* [EXERCISE DETAILS]: Retype the records that come next, word for word.

* [DATA LISTING]:
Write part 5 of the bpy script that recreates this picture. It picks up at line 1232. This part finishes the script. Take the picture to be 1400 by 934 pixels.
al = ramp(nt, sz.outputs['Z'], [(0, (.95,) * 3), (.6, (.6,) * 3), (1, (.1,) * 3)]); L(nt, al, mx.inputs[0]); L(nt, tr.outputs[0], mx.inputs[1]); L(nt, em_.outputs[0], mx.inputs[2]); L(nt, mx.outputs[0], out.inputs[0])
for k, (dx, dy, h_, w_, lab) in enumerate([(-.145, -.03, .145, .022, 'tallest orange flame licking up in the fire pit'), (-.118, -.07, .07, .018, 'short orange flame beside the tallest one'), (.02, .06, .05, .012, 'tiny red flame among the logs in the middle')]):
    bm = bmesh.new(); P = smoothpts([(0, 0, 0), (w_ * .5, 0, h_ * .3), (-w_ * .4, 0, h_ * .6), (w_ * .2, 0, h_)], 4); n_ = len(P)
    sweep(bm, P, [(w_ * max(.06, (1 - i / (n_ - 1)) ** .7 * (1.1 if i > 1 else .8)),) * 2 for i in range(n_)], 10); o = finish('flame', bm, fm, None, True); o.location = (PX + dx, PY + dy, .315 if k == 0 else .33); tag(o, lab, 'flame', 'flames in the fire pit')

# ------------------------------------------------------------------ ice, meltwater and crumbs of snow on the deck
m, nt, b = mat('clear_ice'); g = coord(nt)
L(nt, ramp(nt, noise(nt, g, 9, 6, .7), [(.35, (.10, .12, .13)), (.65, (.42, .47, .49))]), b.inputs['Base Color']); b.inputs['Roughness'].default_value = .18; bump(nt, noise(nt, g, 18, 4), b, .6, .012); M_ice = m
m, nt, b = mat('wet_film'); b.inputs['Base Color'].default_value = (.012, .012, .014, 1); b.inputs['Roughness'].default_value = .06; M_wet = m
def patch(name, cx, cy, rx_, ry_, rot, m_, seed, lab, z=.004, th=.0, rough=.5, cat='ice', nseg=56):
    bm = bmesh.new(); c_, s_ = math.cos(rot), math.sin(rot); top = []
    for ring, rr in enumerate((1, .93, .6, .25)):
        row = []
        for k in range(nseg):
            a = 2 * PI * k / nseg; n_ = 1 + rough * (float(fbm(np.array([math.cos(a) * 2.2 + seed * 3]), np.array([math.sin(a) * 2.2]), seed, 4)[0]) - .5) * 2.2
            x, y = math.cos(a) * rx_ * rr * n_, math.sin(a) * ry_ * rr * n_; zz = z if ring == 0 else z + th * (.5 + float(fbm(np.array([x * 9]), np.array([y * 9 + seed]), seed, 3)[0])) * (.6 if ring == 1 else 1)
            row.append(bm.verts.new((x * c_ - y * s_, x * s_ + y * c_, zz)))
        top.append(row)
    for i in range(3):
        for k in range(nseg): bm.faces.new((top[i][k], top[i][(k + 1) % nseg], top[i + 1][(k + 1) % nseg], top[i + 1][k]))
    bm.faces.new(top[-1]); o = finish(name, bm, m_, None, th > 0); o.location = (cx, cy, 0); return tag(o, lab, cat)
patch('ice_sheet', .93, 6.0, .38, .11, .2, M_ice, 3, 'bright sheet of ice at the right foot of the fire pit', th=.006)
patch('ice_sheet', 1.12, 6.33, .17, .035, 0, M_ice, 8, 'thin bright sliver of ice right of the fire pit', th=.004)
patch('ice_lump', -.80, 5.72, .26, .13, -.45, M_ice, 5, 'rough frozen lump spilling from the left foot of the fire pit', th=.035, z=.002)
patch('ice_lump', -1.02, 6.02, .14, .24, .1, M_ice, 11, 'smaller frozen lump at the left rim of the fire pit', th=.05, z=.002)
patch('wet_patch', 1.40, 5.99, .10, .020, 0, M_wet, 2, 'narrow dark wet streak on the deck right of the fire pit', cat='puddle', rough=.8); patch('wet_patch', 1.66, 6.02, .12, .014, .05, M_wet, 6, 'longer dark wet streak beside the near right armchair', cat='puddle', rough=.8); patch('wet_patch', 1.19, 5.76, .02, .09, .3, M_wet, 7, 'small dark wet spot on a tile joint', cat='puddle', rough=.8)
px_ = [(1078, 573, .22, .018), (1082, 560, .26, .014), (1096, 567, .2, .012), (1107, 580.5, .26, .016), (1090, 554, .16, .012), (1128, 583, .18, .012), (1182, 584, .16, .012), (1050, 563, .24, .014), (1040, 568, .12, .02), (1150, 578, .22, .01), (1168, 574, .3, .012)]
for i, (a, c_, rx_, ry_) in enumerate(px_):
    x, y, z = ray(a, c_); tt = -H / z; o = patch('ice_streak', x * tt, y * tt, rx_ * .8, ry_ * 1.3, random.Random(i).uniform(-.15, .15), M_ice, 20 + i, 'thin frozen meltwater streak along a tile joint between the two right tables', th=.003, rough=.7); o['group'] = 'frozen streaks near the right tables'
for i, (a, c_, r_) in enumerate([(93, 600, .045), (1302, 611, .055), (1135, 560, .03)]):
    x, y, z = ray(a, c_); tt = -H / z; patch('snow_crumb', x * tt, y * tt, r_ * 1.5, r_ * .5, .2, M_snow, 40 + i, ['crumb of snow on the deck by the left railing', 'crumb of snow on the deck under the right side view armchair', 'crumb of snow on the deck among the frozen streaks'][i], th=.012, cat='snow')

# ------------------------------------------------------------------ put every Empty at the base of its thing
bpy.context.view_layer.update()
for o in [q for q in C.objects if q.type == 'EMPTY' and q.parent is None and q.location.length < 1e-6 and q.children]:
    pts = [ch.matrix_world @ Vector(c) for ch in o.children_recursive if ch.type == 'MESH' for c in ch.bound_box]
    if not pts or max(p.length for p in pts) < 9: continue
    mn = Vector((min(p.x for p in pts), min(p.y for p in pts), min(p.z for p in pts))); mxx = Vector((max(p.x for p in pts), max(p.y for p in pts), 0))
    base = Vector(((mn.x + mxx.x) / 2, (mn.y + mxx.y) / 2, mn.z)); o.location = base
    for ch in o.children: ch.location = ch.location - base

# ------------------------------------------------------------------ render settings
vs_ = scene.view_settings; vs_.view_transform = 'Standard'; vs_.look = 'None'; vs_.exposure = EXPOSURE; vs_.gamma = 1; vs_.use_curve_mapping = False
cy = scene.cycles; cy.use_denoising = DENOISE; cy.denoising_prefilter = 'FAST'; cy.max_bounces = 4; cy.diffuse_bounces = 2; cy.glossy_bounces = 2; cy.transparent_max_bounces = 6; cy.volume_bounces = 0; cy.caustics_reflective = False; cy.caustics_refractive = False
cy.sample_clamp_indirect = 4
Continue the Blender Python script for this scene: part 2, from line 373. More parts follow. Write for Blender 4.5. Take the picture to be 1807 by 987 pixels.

* [RESPONSE]:
Write part 5 of the bpy script that recreates this picture. It picks up at line 1232. This part finishes the script. Take the picture to be 1400 by 934 pixels.
al = ramp(nt, sz.outputs['Z'], [(0, (.95,) * 3), (.6, (.6,) * 3), (1, (.1,) * 3)]); L(nt, al, mx.inputs[0]); L(nt, tr.outputs[0], mx.inputs[1]); L(nt, em_.outputs[0], mx.inputs[2]); L(nt, mx.outputs[0], out.inputs[0])
for k, (dx, dy, h_, w_, lab) in enumerate([(-.145, -.03, .145, .022, 'tallest orange flame licking up in the fire pit'), (-.118, -.07, .07, .018, 'short orange flame beside the tallest one'), (.02, .06, .05, .012, 'tiny red flame among the logs in the middle')]):
    bm = bmesh.new(); P = smoothpts([(0, 0, 0), (w_ * .5, 0, h_ * .3), (-w_ * .4, 0, h_ * .6), (w_ * .2, 0, h_)], 4); n_ = len(P)
    sweep(bm, P, [(w_ * max(.06, (1 - i / (n_ - 1)) ** .7 * (1.1 if i > 1 else .8)),) * 2 for i in range(n_)], 10); o = finish('flame', bm, fm, None, True); o.location = (PX + dx, PY + dy, .315 if k == 0 else .33); tag(o, lab, 'flame', 'flames in the fire pit')

# ------------------------------------------------------------------ ice, meltwater and crumbs of snow on the deck
m, nt, b = mat('clear_ice'); g = coord(nt)
L(nt, ramp(nt, noise(nt, g, 9, 6, .7), [(.35, (.10, .12, .13)), (.65, (.42, .47, .49))]), b.inputs['Base Color']); b.inputs['Roughness'].default_value = .18; bump(nt, noise(nt, g, 18, 4), b, .6, .012); M_ice = m
m, nt, b = mat('wet_film'); b.inputs['Base Color'].default_value = (.012, .012, .014, 1); b.inputs['Roughness'].default_value = .06; M_wet = m
def patch(name, cx, cy, rx_, ry_, rot, m_, seed, lab, z=.004, th=.0, rough=.5, cat='ice', nseg=56):
    bm = bmesh.new(); c_, s_ = math.cos(rot), math.sin(rot); top = []
    for ring, rr in enumerate((1, .93, .6, .25)):
        row = []
        for k in range(nseg):
            a = 2 * PI * k / nseg; n_ = 1 + rough * (float(fbm(np.array([math.cos(a) * 2.2 + seed * 3]), np.array([math.sin(a) * 2.2]), seed, 4)[0]) - .5) * 2.2
            x, y = math.cos(a) * rx_ * rr * n_, math.sin(a) * ry_ * rr * n_; zz = z if ring == 0 else z + th * (.5 + float(fbm(np.array([x * 9]), np.array([y * 9 + seed]), seed, 3)[0])) * (.6 if ring == 1 else 1)
            row.append(bm.verts.new((x * c_ - y * s_, x * s_ + y * c_, zz)))
        top.append(row)
    for i in range(3):
        for k in range(nseg): bm.faces.new((top[i][k], top[i][(k + 1) % nseg], top[i + 1][(k + 1) % nseg], top[i + 1][k]))
    bm.faces.new(top[-1]); o = finish(name, bm, m_, None, th > 0); o.location = (cx, cy, 0); return tag(o, lab, cat)
patch('ice_sheet', .93, 6.0, .38, .11, .2, M_ice, 3, 'bright sheet of ice at the right foot of the fire pit', th=.006)
patch('ice_sheet', 1.12, 6.33, .17, .035, 0, M_ice, 8, 'thin bright sliver of ice right of the fire pit', th=.004)
patch('ice_lump', -.80, 5.72, .26, .13, -.45, M_ice, 5, 'rough frozen lump spilling from the left foot of the fire pit', th=.035, z=.002)
patch('ice_lump', -1.02, 6.02, .14, .24, .1, M_ice, 11, 'smaller frozen lump at the left rim of the fire pit', th=.05, z=.002)
patch('wet_patch', 1.40, 5.99, .10, .020, 0, M_wet, 2, 'narrow dark wet streak on the deck right of the fire pit', cat='puddle', rough=.8); patch('wet_patch', 1.66, 6.02, .12, .014, .05, M_wet, 6, 'longer dark wet streak beside the near right armchair', cat='puddle', rough=.8); patch('wet_patch', 1.19, 5.76, .02, .09, .3, M_wet, 7, 'small dark wet spot on a tile joint', cat='puddle', rough=.8)
px_ = [(1078, 573, .22, .018), (1082, 560, .26, .014), (1096, 567, .2, .012), (1107, 580.5, .26, .016), (1090, 554, .16, .012), (1128, 583, .18, .012), (1182, 584, .16, .012), (1050, 563, .24, .014), (1040, 568, .12, .02), (1150, 578, .22, .01), (1168, 574, .3, .012)]
for i, (a, c_, rx_, ry_) in enumerate(px_):
    x, y, z = ray(a, c_); tt = -H / z; o = patch('ice_streak', x * tt, y * tt, rx_ * .8, ry_ * 1.3, random.Random(i).uniform(-.15, .15), M_ice, 20 + i, 'thin frozen meltwater streak along a tile joint between the two right tables', th=.003, rough=.7); o['group'] = 'frozen streaks near the right tables'
for i, (a, c_, r_) in enumerate([(93, 600, .045), (1302, 611, .055), (1135, 560, .03)]):
    x, y, z = ray(a, c_); tt = -H / z; patch('snow_crumb', x * tt, y * tt, r_ * 1.5, r_ * .5, .2, M_snow, 40 + i, ['crumb of snow on the deck by the left railing', 'crumb of snow on the deck under the right side view armchair', 'crumb of snow on the deck among the frozen streaks'][i], th=.012, cat='snow')

# ------------------------------------------------------------------ put every Empty at the base of its thing
bpy.context.view_layer.update()
for o in [q for q in C.objects if q.type == 'EMPTY' and q.parent is None and q.location.length < 1e-6 and q.children]:
    pts = [ch.matrix_world @ Vector(c) for ch in o.children_recursive if ch.type == 'MESH' for c in ch.bound_box]
    if not pts or max(p.length for p in pts) < 9: continue
    mn = Vector((min(p.x for p in pts), min(p.y for p in pts), min(p.z for p in pts))); mxx = Vector((max(p.x for p in pts), max(p.y for p in pts), 0))
    base = Vector(((mn.x + mxx.x) / 2, (mn.y + mxx.y) / 2, mn.z)); o.location = base
    for ch in o.children: ch.location = ch.location - base

# ------------------------------------------------------------------ render settings
vs_ = scene.view_settings; vs_.view_transform = 'Standard'; vs_.look = 'None'; vs_.exposure = EXPOSURE; vs_.gamma = 1; vs_.use_curve_mapping = False
cy = scene.cycles; cy.use_denoising = DENOISE; cy.denoising_prefilter = 'FAST'; cy.max_bounces = 4; cy.diffuse_bounces = 2; cy.glossy_bounces = 2; cy.transparent_max_bounces = 6; cy.volume_bounces = 0; cy.caustics_reflective = False; cy.caustics_refractive = False
cy.sample_clamp_indirect = 4
Continue the Blender Python script for this scene: part 2, from line 373. More parts follow. Write for Blender 4.5. Take the picture to be 1807 by 987 pixels.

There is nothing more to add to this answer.